La « loi sur les agents étrangers » n’étant entrée en vigueur que récemment, aucun des dirigeants d’ONG ne peut encore être poursuivi pour refus « persistent et délibéré » de l’appliquer. On relève toutefois que les autorités russes ont agi très rapidement pour la mettre en œuvre. Au-delà des préoccupations actuelles quant aux lourdes sanctions déjà imposées et à la difficile survie de nombreuses organisations frappées d’amende, on craint vivement que la prochaine étape de la campagne de répression à l’encontre de la société civile en Russie soit le procès au pénal et l’emprisonnement de leurs dirigeants, s’ils continuent de refuser – comme beaucoup ont annoncé qu’ils le feraient – d’inscrire le nom de leur ONG sur le registre des « agents étrangers ».

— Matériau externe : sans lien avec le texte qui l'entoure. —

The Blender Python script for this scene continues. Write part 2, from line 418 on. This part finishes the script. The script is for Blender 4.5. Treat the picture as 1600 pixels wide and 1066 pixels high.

La Russie doit s’acquitter pleinement des obligations qui sont les siennes au regard du droit international relatif aux droits humains, notamment le respect du droit à la liberté d’association ; elle doit respecter et reconnaître le rôle important joué par les organisations de la société civile et cesser de persécuter et de diaboliser les militants de la société civile. La nouvelle loi qui oblige les ONG russes recevant des fonds de l’étranger à s’enregistrer comme « agents étrangers » et à se désigner publiquement sous cette appellation doit être abrogée, les procès contre le ONG qui y contreviennent doivent cesser et les amendes doivent être levées.